Copy out every line exactly as given.

[Start Data]

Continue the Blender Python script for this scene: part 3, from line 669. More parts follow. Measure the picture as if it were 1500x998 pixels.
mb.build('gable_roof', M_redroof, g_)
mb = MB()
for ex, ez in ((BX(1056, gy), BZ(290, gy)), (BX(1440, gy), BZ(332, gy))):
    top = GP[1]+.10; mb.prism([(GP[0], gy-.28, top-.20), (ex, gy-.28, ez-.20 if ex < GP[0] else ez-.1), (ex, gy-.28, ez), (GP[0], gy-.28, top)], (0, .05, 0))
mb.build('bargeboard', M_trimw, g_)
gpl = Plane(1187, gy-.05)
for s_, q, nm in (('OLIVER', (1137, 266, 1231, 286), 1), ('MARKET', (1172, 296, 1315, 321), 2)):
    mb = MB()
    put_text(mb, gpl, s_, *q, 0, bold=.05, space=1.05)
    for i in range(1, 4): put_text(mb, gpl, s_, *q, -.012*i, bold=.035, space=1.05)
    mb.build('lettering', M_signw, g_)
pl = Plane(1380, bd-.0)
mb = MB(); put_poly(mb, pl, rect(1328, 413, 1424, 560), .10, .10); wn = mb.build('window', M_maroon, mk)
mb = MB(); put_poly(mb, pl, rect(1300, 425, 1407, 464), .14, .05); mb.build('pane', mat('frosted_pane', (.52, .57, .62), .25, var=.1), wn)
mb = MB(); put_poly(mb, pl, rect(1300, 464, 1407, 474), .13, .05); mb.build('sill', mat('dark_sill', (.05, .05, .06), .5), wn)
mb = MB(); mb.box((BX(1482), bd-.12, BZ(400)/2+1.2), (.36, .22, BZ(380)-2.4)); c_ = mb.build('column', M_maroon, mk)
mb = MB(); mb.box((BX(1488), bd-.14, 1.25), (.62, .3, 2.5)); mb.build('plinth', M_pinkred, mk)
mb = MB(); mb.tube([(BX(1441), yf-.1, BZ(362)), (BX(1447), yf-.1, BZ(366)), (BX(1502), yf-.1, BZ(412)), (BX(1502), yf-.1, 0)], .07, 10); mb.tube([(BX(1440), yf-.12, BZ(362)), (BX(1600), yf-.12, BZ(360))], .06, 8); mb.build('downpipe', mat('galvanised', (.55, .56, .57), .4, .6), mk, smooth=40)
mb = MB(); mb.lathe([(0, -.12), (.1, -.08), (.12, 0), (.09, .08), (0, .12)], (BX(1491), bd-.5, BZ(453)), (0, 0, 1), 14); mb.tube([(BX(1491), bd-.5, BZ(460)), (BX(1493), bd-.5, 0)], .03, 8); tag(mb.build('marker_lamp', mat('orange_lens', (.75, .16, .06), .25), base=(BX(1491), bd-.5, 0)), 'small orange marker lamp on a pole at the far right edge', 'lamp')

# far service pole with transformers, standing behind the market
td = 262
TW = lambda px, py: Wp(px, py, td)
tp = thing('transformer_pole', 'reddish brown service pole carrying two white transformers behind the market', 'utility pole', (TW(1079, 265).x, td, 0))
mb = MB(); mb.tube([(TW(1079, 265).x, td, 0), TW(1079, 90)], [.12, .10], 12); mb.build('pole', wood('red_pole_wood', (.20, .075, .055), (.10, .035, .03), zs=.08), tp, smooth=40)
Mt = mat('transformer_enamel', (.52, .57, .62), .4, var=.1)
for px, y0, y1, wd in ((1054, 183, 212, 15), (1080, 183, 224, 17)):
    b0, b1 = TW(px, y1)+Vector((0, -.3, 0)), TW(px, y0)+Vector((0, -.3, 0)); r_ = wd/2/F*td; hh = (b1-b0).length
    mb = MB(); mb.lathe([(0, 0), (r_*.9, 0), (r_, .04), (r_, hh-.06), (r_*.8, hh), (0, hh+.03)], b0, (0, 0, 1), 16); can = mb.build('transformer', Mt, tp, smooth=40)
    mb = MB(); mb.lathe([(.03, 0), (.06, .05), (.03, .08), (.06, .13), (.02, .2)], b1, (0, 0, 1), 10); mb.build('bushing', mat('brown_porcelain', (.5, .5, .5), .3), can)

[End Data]

Task response:
Continue the Blender Python script for this scene: part 3, from line 669. More parts follow. Measure the picture as if it were 1500x998 pixels.
mb.build('gable_roof', M_redroof, g_)
mb = MB()
for ex, ez in ((BX(1056, gy), BZ(290, gy)), (BX(1440, gy), BZ(332, gy))):
    top = GP[1]+.10; mb.prism([(GP[0], gy-.28, top-.20), (ex, gy-.28, ez-.20 if ex < GP[0] else ez-.1), (ex, gy-.28, ez), (GP[0], gy-.28, top)], (0, .05, 0))
mb.build('bargeboard', M_trimw, g_)
gpl = Plane(1187, gy-.05)
for s_, q, nm in (('OLIVER', (1137, 266, 1231, 286), 1), ('MARKET', (1172, 296, 1315, 321), 2)):
    mb = MB()
    put_text(mb, gpl, s_, *q, 0, bold=.05, space=1.05)
    for i in range(1, 4): put_text(mb, gpl, s_, *q, -.012*i, bold=.035, space=1.05)
    mb.build('lettering', M_signw, g_)
pl = Plane(1380, bd-.0)
mb = MB(); put_poly(mb, pl, rect(1328, 413, 1424, 560), .10, .10); wn = mb.build('window', M_maroon, mk)
mb = MB(); put_poly(mb, pl, rect(1300, 425, 1407, 464), .14, .05); mb.build('pane', mat('frosted_pane', (.52, .57, .62), .25, var=.1), wn)
mb = MB(); put_poly(mb, pl, rect(1300, 464, 1407, 474), .13, .05); mb.build('sill', mat('dark_sill', (.05, .05, .06), .5), wn)
mb = MB(); mb.box((BX(1482), bd-.12, BZ(400)/2+1.2), (.36, .22, BZ(380)-2.4)); c_ = mb.build('column', M_maroon, mk)
mb = MB(); mb.box((BX(1488), bd-.14, 1.25), (.62, .3, 2.5)); mb.build('plinth', M_pinkred, mk)
mb = MB(); mb.tube([(BX(1441), yf-.1, BZ(362)), (BX(1447), yf-.1, BZ(366)), (BX(1502), yf-.1, BZ(412)), (BX(1502), yf-.1, 0)], .07, 10); mb.tube([(BX(1440), yf-.12, BZ(362)), (BX(1600), yf-.12, BZ(360))], .06, 8); mb.build('downpipe', mat('galvanised', (.55, .56, .57), .4, .6), mk, smooth=40)
mb = MB(); mb.lathe([(0, -.12), (.1, -.08), (.12, 0), (.09, .08), (0, .12)], (BX(1491), bd-.5, BZ(453)), (0, 0, 1), 14); mb.tube([(BX(1491), bd-.5, BZ(460)), (BX(1493), bd-.5, 0)], .03, 8); tag(mb.build('marker_lamp', mat('orange_lens', (.75, .16, .06), .25), base=(BX(1491), bd-.5, 0)), 'small orange marker lamp on a pole at the far right edge', 'lamp')

# far service pole with transformers, standing behind the market
td = 262
TW = lambda px, py: Wp(px, py, td)
tp = thing('transformer_pole', 'reddish brown service pole carrying two white transformers behind the market', 'utility pole', (TW(1079, 265).x, td, 0))
mb = MB(); mb.tube([(TW(1079, 265).x, td, 0), TW(1079, 90)], [.12, .10], 12); mb.build('pole', wood('red_pole_wood', (.20, .075, .055), (.10, .035, .03), zs=.08), tp, smooth=40)
Mt = mat('transformer_enamel', (.52, .57, .62), .4, var=.1)
for px, y0, y1, wd in ((1054, 183, 212, 15), (1080, 183, 224, 17)):
    b0, b1 = TW(px, y1)+Vector((0, -.3, 0)), TW(px, y0)+Vector((0, -.3, 0)); r_ = wd/2/F*td; hh = (b1-b0).length
    mb = MB(); mb.lathe([(0, 0), (r_*.9, 0), (r_, .04), (r_, hh-.06), (r_*.8, hh), (0, hh+.03)], b0, (0, 0, 1), 16); can = mb.build('transformer', Mt, tp, smooth=40)
    mb = MB(); mb.lathe([(.03, 0), (.06, .05), (.03, .08), (.06, .13), (.02, .2)], b1, (0, 0, 1), 10); mb.build('bushing', mat('brown_porcelain', (.5, .5, .5), .3), can)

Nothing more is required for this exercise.